Print the listing below exactly.
--------
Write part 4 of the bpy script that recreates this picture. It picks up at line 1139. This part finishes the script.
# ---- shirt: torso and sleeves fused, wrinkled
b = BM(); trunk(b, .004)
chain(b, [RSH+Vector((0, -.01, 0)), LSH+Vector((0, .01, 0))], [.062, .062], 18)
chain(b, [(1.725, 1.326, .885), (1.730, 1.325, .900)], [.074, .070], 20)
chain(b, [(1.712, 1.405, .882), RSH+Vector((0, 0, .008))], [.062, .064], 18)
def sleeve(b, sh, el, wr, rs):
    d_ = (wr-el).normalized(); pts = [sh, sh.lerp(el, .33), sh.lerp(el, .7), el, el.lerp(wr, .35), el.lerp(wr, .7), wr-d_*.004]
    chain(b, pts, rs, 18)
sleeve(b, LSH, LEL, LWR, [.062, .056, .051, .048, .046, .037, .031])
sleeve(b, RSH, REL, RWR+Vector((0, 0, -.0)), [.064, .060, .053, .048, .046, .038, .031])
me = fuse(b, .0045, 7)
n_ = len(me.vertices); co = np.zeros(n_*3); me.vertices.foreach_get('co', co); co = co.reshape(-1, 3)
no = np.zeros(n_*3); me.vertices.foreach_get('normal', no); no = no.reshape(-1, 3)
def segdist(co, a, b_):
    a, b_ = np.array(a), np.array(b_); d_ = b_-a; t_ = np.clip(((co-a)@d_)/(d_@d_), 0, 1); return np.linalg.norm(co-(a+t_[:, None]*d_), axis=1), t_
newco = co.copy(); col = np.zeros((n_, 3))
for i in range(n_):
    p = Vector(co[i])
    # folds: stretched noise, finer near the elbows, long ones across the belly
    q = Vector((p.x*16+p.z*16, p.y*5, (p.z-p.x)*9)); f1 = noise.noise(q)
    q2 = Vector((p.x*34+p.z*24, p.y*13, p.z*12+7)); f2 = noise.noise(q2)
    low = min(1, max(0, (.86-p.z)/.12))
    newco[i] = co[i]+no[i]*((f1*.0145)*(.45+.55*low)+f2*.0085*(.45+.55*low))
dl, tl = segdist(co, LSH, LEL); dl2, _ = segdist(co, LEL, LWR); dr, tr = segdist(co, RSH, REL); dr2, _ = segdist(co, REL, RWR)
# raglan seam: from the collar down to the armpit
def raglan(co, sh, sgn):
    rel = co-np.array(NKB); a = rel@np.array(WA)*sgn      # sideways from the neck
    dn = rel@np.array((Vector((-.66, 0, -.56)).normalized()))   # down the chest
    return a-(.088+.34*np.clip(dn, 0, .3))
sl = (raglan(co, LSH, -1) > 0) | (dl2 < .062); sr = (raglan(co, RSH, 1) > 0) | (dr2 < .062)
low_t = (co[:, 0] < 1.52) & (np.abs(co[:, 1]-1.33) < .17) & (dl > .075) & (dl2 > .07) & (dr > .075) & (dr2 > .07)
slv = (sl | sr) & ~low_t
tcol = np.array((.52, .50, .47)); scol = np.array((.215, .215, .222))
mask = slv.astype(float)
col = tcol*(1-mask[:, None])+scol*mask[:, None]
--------
OUTPUT OF THE EXERCISE:
Write part 4 of the bpy script that recreates this picture. It picks up at line 1139. This part finishes the script.
# ---- shirt: torso and sleeves fused, wrinkled
b = BM(); trunk(b, .004)
chain(b, [RSH+Vector((0, -.01, 0)), LSH+Vector((0, .01, 0))], [.062, .062], 18)
chain(b, [(1.725, 1.326, .885), (1.730, 1.325, .900)], [.074, .070], 20)
chain(b, [(1.712, 1.405, .882), RSH+Vector((0, 0, .008))], [.062, .064], 18)
def sleeve(b, sh, el, wr, rs):
    d_ = (wr-el).normalized(); pts = [sh, sh.lerp(el, .33), sh.lerp(el, .7), el, el.lerp(wr, .35), el.lerp(wr, .7), wr-d_*.004]
    chain(b, pts, rs, 18)
sleeve(b, LSH, LEL, LWR, [.062, .056, .051, .048, .046, .037, .031])
sleeve(b, RSH, REL, RWR+Vector((0, 0, -.0)), [.064, .060, .053, .048, .046, .038, .031])
me = fuse(b, .0045, 7)
n_ = len(me.vertices); co = np.zeros(n_*3); me.vertices.foreach_get('co', co); co = co.reshape(-1, 3)
no = np.zeros(n_*3); me.vertices.foreach_get('normal', no); no = no.reshape(-1, 3)
def segdist(co, a, b_):
    a, b_ = np.array(a), np.array(b_); d_ = b_-a; t_ = np.clip(((co-a)@d_)/(d_@d_), 0, 1); return np.linalg.norm(co-(a+t_[:, None]*d_), axis=1), t_
newco = co.copy(); col = np.zeros((n_, 3))
for i in range(n_):
    p = Vector(co[i])
    # folds: stretched noise, finer near the elbows, long ones across the belly
    q = Vector((p.x*16+p.z*16, p.y*5, (p.z-p.x)*9)); f1 = noise.noise(q)
    q2 = Vector((p.x*34+p.z*24, p.y*13, p.z*12+7)); f2 = noise.noise(q2)
    low = min(1, max(0, (.86-p.z)/.12))
    newco[i] = co[i]+no[i]*((f1*.0145)*(.45+.55*low)+f2*.0085*(.45+.55*low))
dl, tl = segdist(co, LSH, LEL); dl2, _ = segdist(co, LEL, LWR); dr, tr = segdist(co, RSH, REL); dr2, _ = segdist(co, REL, RWR)
# raglan seam: from the collar down to the armpit
def raglan(co, sh, sgn):
    rel = co-np.array(NKB); a = rel@np.array(WA)*sgn      # sideways from the neck
    dn = rel@np.array((Vector((-.66, 0, -.56)).normalized()))   # down the chest
    return a-(.088+.34*np.clip(dn, 0, .3))
sl = (raglan(co, LSH, -1) > 0) | (dl2 < .062); sr = (raglan(co, RSH, 1) > 0) | (dr2 < .062)
low_t = (co[:, 0] < 1.52) & (np.abs(co[:, 1]-1.33) < .17) & (dl > .075) & (dl2 > .07) & (dr > .075) & (dr2 > .07)
slv = (sl | sr) & ~low_t
tcol = np.array((.52, .50, .47)); scol = np.array((.215, .215, .222))
mask = slv.astype(float)
col = tcol*(1-mask[:, None])+scol*mask[:, None]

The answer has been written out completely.